Em verdade, contudo, por mais justas que possam ser as razões que levaram a rejeitar a ideia de sistema, a filosofia só conseguiu expulsá-la de seu próprio seio, já que, afora o pensamento filosófico, o sistema continua exibindo o impressionante vigor de sua presença, que decorre, antes de tudo, daquela mencionada aliança entre o conhecimento e o poder. Realmente, salta aos olhos que a imperiosidade do sistema conseguiu invadir — sem esquecer a sua soberania em ciências puramente formais — largos setores do mundo contemporâneo, a ponto de se poder dizer que, mais do que nunca no passado, o homem atual vive dentro do sistema; o sistema tornou-se como que coextensivo à própria realidade social: já nem se alcança imaginar o mundo sem essa incoercível tendência a tudo sistematizar. Hoje, para entender o que é um sistema, basta frequentar uma agência bancária ou um supermercado, entrar num escritório ou visitar as instalações de uma indústria, ou, simplesmente, deslizar de carro pelas ruas de uma cidade. O sistema confirma-se naquilo que sempre foi: uma racionalidade que tende a realizar a sua própria perfeição. Se o tráfego não funciona, é porque o seu sistema não foi bem elaborado. E tudo vai tão longe que cabe até afirmar que a citada frase de Hegel — que todo racional é real e todo real é racional — em ampla medida tornou-se efetiva. Tanto, que ela já pode dispensar a filosofia: agora, o sistema caminha apoiado em suas próprias pernas. Não apenas as estruturas sociais tornam-se mais racionalmente transparentes, como também a sede de dominação do sistema parece não tropeçar em entraves.

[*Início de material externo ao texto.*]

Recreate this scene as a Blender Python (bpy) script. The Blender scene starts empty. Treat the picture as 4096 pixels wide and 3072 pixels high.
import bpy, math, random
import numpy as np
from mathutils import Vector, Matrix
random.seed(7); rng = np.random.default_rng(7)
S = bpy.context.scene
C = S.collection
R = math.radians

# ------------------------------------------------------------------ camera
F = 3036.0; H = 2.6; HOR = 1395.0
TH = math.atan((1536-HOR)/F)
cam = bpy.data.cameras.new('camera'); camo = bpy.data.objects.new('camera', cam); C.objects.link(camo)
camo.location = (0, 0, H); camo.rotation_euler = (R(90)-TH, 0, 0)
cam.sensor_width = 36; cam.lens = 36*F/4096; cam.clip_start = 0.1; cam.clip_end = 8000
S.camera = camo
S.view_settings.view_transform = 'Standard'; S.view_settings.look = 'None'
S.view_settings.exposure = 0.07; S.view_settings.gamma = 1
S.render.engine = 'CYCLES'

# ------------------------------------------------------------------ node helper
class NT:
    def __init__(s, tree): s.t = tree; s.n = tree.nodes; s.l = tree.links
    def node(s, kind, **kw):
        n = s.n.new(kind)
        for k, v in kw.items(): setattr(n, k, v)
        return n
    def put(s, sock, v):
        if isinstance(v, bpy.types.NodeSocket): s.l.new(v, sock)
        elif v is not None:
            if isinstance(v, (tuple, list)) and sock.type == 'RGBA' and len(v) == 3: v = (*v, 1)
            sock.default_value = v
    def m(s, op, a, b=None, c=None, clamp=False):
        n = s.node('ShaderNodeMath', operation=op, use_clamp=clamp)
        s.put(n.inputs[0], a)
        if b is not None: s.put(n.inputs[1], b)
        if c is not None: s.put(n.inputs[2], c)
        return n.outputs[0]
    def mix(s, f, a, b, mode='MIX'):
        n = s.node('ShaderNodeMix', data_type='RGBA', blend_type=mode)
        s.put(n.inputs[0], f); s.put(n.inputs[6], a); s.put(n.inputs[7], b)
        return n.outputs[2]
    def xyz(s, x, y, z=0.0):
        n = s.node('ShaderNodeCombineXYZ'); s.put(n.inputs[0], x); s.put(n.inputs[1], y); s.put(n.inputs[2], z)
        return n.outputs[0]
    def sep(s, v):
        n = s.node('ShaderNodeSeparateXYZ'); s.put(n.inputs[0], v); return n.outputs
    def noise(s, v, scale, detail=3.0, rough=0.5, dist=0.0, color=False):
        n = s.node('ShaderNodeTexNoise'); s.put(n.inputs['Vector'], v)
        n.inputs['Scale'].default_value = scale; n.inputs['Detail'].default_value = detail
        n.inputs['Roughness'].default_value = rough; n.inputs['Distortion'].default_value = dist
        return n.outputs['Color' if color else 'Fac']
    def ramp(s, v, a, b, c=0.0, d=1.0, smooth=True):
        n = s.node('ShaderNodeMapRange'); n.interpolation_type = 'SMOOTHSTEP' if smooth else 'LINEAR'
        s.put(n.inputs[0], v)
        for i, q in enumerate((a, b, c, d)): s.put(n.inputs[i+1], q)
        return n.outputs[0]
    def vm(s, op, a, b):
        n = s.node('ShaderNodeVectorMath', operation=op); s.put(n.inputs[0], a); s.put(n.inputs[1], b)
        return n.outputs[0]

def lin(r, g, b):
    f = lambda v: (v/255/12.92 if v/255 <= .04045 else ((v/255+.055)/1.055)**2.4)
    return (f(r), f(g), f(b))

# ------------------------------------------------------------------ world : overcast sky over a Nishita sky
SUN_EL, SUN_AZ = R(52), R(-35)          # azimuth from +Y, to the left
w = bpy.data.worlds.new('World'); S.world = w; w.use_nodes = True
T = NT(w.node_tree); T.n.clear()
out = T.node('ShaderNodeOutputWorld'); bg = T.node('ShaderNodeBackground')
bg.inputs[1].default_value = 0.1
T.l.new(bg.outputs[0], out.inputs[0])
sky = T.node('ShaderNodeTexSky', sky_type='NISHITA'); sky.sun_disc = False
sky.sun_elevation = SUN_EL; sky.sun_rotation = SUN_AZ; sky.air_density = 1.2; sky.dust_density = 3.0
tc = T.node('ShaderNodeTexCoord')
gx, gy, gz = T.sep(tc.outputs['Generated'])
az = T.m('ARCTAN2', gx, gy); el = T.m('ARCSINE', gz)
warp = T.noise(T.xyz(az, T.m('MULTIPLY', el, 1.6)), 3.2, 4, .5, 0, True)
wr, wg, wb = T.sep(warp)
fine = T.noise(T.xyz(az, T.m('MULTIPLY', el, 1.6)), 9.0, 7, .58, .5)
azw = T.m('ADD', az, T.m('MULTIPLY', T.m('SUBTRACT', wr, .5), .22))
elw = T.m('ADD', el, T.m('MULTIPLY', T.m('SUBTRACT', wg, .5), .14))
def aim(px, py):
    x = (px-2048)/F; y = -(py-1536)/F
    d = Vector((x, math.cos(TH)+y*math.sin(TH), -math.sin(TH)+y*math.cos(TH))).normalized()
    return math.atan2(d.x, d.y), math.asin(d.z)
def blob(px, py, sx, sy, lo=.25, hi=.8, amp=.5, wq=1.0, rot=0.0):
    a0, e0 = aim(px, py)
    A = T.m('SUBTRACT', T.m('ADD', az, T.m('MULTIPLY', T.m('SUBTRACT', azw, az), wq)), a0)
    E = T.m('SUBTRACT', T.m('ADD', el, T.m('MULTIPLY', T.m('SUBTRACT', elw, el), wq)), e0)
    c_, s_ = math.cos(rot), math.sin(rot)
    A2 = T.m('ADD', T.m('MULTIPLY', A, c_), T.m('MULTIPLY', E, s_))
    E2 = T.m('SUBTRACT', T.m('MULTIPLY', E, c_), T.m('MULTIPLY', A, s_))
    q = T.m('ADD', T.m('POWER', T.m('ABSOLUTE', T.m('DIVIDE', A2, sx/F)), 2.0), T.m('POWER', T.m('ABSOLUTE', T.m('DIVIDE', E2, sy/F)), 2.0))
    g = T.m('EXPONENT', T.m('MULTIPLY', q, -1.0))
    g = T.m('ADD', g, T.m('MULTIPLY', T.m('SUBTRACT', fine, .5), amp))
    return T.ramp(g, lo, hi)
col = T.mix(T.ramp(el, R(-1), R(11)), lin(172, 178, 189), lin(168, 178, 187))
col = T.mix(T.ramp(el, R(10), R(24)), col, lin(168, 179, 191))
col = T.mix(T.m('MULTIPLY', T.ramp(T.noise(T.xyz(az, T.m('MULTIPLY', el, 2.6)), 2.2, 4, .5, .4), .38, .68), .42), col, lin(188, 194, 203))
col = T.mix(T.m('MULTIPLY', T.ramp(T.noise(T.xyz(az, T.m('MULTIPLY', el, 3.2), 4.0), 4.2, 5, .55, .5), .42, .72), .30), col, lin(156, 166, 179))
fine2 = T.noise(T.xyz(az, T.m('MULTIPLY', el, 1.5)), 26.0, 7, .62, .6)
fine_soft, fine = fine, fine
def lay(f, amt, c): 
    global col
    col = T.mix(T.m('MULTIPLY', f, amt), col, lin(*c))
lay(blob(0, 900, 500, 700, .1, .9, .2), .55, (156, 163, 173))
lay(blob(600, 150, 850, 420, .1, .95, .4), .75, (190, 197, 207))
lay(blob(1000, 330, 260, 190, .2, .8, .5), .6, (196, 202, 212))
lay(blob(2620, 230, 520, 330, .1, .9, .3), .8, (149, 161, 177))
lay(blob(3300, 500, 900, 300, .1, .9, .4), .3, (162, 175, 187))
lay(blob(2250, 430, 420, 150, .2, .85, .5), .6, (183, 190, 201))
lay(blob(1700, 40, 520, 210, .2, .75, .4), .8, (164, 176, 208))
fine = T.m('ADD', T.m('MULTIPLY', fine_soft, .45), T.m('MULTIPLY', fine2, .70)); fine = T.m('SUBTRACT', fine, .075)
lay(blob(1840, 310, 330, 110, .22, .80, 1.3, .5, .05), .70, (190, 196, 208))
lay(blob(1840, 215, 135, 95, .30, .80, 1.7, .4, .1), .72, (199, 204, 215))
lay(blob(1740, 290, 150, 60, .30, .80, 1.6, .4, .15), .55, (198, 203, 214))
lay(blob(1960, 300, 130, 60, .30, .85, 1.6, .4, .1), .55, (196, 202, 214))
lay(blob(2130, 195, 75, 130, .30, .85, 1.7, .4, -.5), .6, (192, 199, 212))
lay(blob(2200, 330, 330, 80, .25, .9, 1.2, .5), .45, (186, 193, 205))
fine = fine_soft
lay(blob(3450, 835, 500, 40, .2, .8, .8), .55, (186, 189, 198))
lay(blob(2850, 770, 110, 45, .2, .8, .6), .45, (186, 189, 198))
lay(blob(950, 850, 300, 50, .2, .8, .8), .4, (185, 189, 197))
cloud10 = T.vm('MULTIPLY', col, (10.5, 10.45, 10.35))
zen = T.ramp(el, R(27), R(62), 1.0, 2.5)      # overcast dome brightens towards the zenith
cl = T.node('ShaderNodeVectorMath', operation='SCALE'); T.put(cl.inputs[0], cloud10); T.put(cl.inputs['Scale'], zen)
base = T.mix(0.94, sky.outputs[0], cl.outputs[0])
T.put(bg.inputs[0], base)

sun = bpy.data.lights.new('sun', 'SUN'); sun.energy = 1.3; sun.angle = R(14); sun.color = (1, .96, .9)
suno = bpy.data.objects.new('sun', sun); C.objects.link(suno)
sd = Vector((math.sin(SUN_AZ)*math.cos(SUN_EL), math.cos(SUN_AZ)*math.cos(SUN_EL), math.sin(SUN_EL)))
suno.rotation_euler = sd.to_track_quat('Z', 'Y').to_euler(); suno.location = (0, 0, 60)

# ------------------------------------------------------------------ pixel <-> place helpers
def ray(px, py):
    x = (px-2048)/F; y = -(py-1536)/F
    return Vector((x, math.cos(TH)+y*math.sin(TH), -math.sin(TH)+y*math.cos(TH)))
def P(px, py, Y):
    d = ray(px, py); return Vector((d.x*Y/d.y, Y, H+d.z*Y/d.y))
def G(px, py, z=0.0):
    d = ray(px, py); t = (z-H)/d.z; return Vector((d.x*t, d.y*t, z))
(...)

O sistema se aninha até mesmo na intimidade do homem, uma grande quantidade das críticas que se fazem ao mundo contemporâneo, ao que nele funciona e ao que não funciona, decorre das exigências do sistema, perfeitamente bem assimiladas pelo comum dos mortais: o homem quer o sistema e denuncia a imperfeição assistemática.
A novidade patenteia-se aqui: o sistema se faz efetivo, torna-se uma realidade prática, um princípio de organização necessário. Avanço com mais um exemplo. A arte de morar passa por profundas transformações. Se tomarmos uma edificação residencial no estilo, digamos, palladiano, percebemos logo a perfeita racionalidade não apenas do conjunto em seu geometrismo impecável, mas também a racionalidade sistemática na distribuição dos cômodos. Ainda há vestígios do passado feudal no fato de as instalações de serviço se localizarem nos porões (Tenho em mente aqui a bela residência, de inspiração palladiana, que o arquiteto Grandjean de Montigny, da Missão Francesa, construiu para si próprio, localizada onde hoje está o parque da Pontifícia Universidade Católica, no Rio de Janeiro). Mas, no resto, a uniformidade geométrica das peças é tão perfeita que tudo se torna reversível: nada impede que as funções possam ser alternadas de um cômodo para outro: onde hoje funciona a biblioteca, amanhã pode estar a sala de jantar, ou o quarto de dormir. É como se o sistema se bastasse a si próprio, independentemente de sua relação efetiva com a prática de viver. E é exatamente neste ponto que se verifica a grande diferença em relação à arquitetura contemporânea, agora, na medida em que o sistema se transforma em efetivo, ele compartimenta racionalmente a própria conduta humana, o que acontece já a partir do momento em que o indivíduo põe os pés na soleira de sua casa. A relação e a diferença entre as peças deve ser racional, racionalizando-se por aí todo o comportamento humano. Estabelece-se, pois, uma familiaridade entre o homem e o sistema, que invade não apenas os espaços do comportamento exterior mas também os da vida íntima.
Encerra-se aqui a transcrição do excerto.